We are ready to paint, so tape down the paper to a board.

The window is the background, the wall is a middle ground, and the furniture inside the house being in the fore ground. Remind students that it is best to start with the background and move forward when painting, and that small objects can be added on top of the background paint so that we don’t have to paint such small details.



Edward Hicks "Peaceable Kingdom"

Materials: 
Square white paper (about 10x10)
Colored Pencils
Animal drawing books (optional)

Show students Edward Hicks’ “Peaceable Kingdom”. They may notice that many of the animals wouldn’t generally congregate together, and definitely not so close. That’s what’s special about this!

Students will make a ¼” border and then a frame inside that border with a pattern.

They will choose 2 or more animals to draw that usually don’t live together, and in very close proximity. They will also draw them in a habitat. They can use a drawing book for this, or just google images. 
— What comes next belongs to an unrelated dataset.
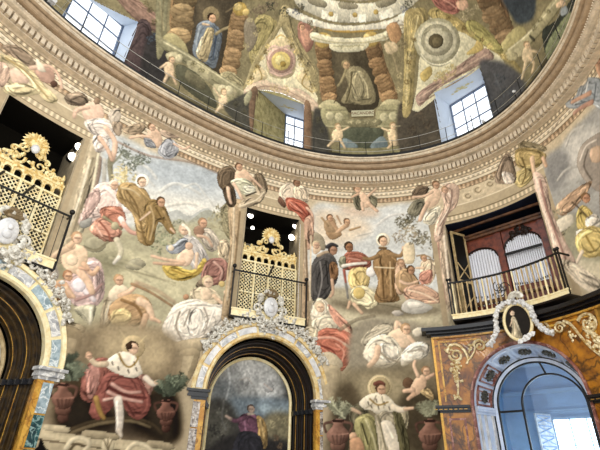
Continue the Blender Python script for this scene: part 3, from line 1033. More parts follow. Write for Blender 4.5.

They will then color this in colored pencil, but always blending colors and layering colors on top of one another to make more unique colors. Give them a lesson on this prior to having them do this on their own, and remind younger students to color lightly, and in an organized fashion so that from far away you cannot see the pencil strokes. Every color should be layered with another color. 


Abstract Watercolor

Materials: 
Mat Board
Watercolor paint
Salt
Clear Elmer's glue
Choose 3 analogous colors (next to one another on the color wheel) to work with. Quickly put a thick layer of those colors over the mat board however you'd like, trying not to make muddy looking colors. Once finished, quickly put a design on the board with the clear Elmer's glue, and then add salt to areas that you would like that affect. The salt works best in areas that are puddled, because it soaks up the water and makes the water color look glittery. Let dry overnight. 




That's all for now folks :) I hope you find this stuff helpful, I'm sure I will here pretty soon!